Más allá de quedar bien, es difícil descifrar qué han querido decir exactamente quienes han sostenido que los ciudadanos nunca se equivocan en las urnas, así como conocer en qué se va a traducir el gallardo mea culpa en sus respectivas formaciones. Desde luego, el gesto merece un aplauso por la elegancia, que es la única victoria que se les concede a los perdedores. Porque seamos sinceros: el daño autoinfligido en el voto ha existido en la historia y existe, y como ejemplo temporal próximo (que no quiero molestar) cruzaré el Atlántico y citaré a los millones de pobres que apostaron por Donald Trump, obviando que votaban contra sus propios intereses. El éxtasis neoliberal hace mella también entre las capas desfavorecidas. De alguna forma se ha entreverado en el cuerpo social la cultura del éxito y la falacia respecto a que el que triunfa se ha esforzado y arriesgado más que nadie para conseguirlo; que la precarización es una consecuencia de la modernidad (la nueva economía de Silicon Valley que aniquila el empleo estable); que los sindicatos y las luchas colectivas están desfasadas; que la intervención y protección públicas son innecesarias y contraproducentes; y que para que los de abajo logren sobrevivir renqueando, es ineludible que a los de arriba les vaya de escándalo.

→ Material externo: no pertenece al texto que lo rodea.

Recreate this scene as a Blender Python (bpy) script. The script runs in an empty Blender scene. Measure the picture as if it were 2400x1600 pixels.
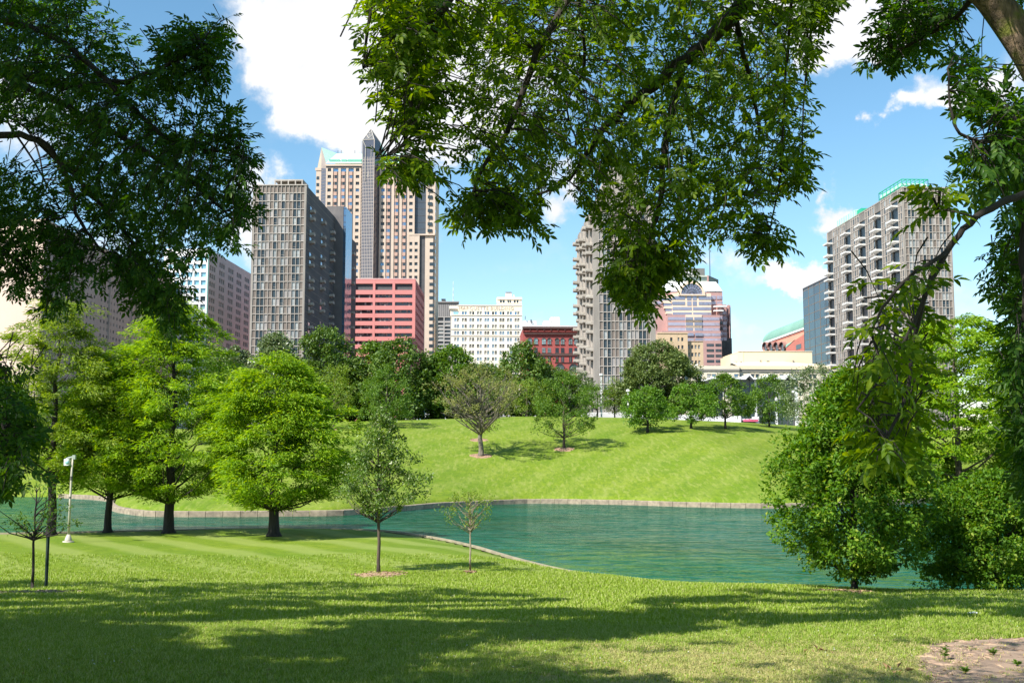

Juan Bravo ha vuelto a desgranar sus recetas ultraliberales con la misma emoción que le hubiera producido el hallazgo de una pócima mágica

Lo acaba de señalar en una entrevista el consejero de Hacienda de Andalucía, Juan Bravo, quien una vez más vuelve a desgranar sus recetas ultraliberales con la misma emoción que le hubiera producido el hallazgo de una pócima mágica. Lo cual es muy lógico si así lo cree él, si no fuera porque presenta estas viejas fórmulas –que Ronald Reagan y Margaret Thatcher llevaron a EEUU y Europa después de su ensayo en Chile y Argentina– como si fueran la verdad revelada en el Monte Sinaí, limpias de ideología, escrupulosamente pragmáticas y recién salidas del horno del sentido común. Empezando por eso de que el dinero donde mejor está es en el bolsillo del contribuyente (cuando en España, por ejemplo, pagamos por nuestra sanidad vía impuestos muchísimo menos que un norteamericano al seguro por peores prestaciones); y terminando por el falso infierno fiscal de las empresas (un tipo efectivo del 8,3% sobre sus beneficios) o los ciudadanos (39% del PIB mientras la media europea está en el 46%). Para colmo, se le han puesto farrucos organismos internacionales como el FMI, santuario de la economía liberal, y la OCDE, que piden elevar tributos a las rentas altas y ensalzan el impuesto de sucesiones para que el mundo no colapse por la galopante desigualdad que corre como el caballo de Atila. Sin embargo, eso vende poco, es más electrizante pregonar por tribunas y plazoletas que todos los males se arreglan bajando impuestos del tirón. Una simpleza, ya te digo, ya lo dije, o lo dijimos nosotros. Qué lío esto de tener siempre razón.